• Kelly Ramsawak Stewart

How Allocating More Time For The Identification Process Can Strengthen Your Talent Strategy

Defining talent can be a challenge. Todays' talent pool is largely oversaturated. Celebrities? Influencers? Micro-influencers? Because influencers are still crossing over into traditional Hollywood (for example, Lilly Singh as NBC's first female late-night talk show host), and traditional celebrities are creating YouTube accounts (Alicia Keys seen here talking about her skincare routine), it is hard to know who falls under what talent category. Brands now have many diverse and exciting routes to take, which makes creating a talent strategy quite complicated.

The talent identification process is the most crucial part of any talent or influencer initiative.

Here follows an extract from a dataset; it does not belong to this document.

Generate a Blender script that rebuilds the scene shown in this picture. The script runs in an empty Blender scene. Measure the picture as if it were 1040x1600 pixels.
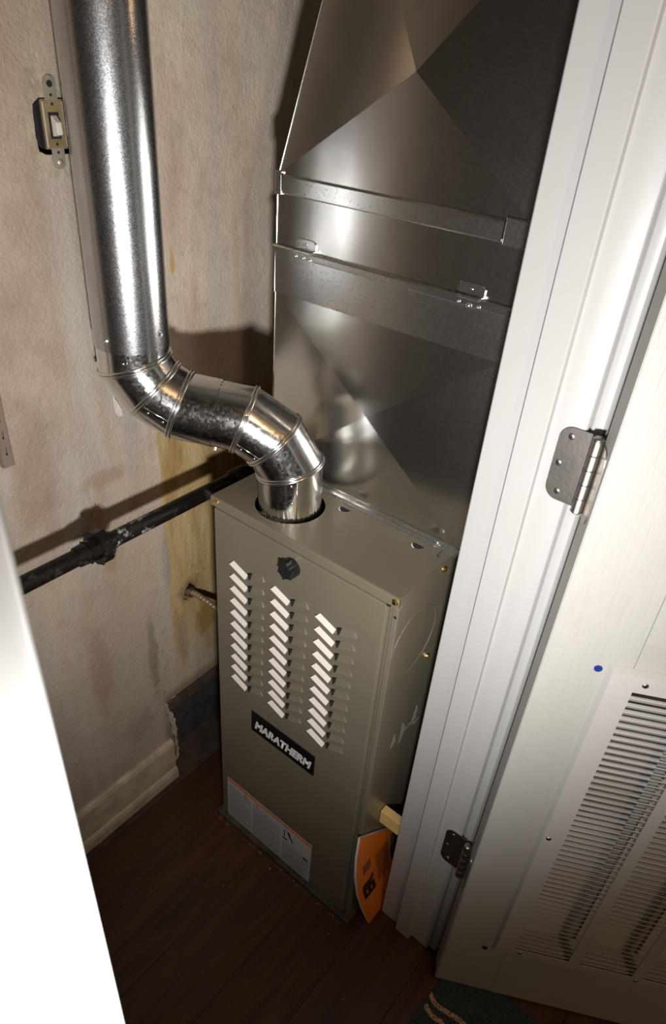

It is so crucial that, when a talent partnership is announced, it can instantaneously lead to a spike in brand-interest and sales, or cause internet trolls to turn your brand into a humiliating meme. Agencies that develop talent and influencer strategies tend to move quickly and often create a strategy before identifying talent. Sometimes, there is little to no time to thoroughly research talent and influencers and they are slated into a strategy that may not maximize their potential. I've found that the one thing that prevents a talent strategy from being successful is not prioritizing the talent identification process.


I want to suggest some new ways of working before developing a talent strategy. The first step is to block off adequate time to research potential talent partners. I recommend two to three full days of research. The second step is to use talent exercises to assess the many different types of talent that exist and explore how they can complement your brand.


Below are four talent-related exercises that can help you get started.

  1. Create and explore a list of well-known talents who embody your brand mission, and can be seen naturally using your products. This list of talent can include reach-talent, meaning talent you might not be able to afford, but their attributes make them a strong talent archetype for your brand. You'll want to make a note of their active social platforms, as well as anything you can find in the press that enhances their profile (i.e., an upcoming book tour, a new podcast, a forthcoming movie, etc.).

  2. Create and explore a list of talent who may be off-brand, but can bring a certain level of excitement. This exercise is great if you are going through a re-brand or launching a new product. Remember, this is a brainstorming exercise, and the goal is to think unconventionally.

  3. Utilize tools such as Julius or Creator IQ to do a quick search for lesser-known talent and also start lightly vetting all lists to make sure they cross off your business requirements (engagement rates, audience demographics, etc.).

  4. Soft-sound a few talents. This part is essential. Reach out and set up a few 5-10 minute conversations. Explore how he/she feels about your brand, and see if he/she hold any ideas on how to work with your brand without telling them your specific brand goals. This could become difficult if an agent gets involved. But doing this will help you know what types of talent are available, interested, and have ideas of their own.


Once you've compiled a list of talent that show interest in your brand and align with your brand goals, you can begin to develop tailored strategies specifically for each talent. Developing a strategy from the jump works if you don't care too much about leveraging each talents' capabilities. But I believe dedicating time to evaluate talent through exercises and getting to know their capabilities on a deeper level will help you make more informed decisions on platforms choices, deliverables, and ways of working, ultimately setting the partnership up for higher success.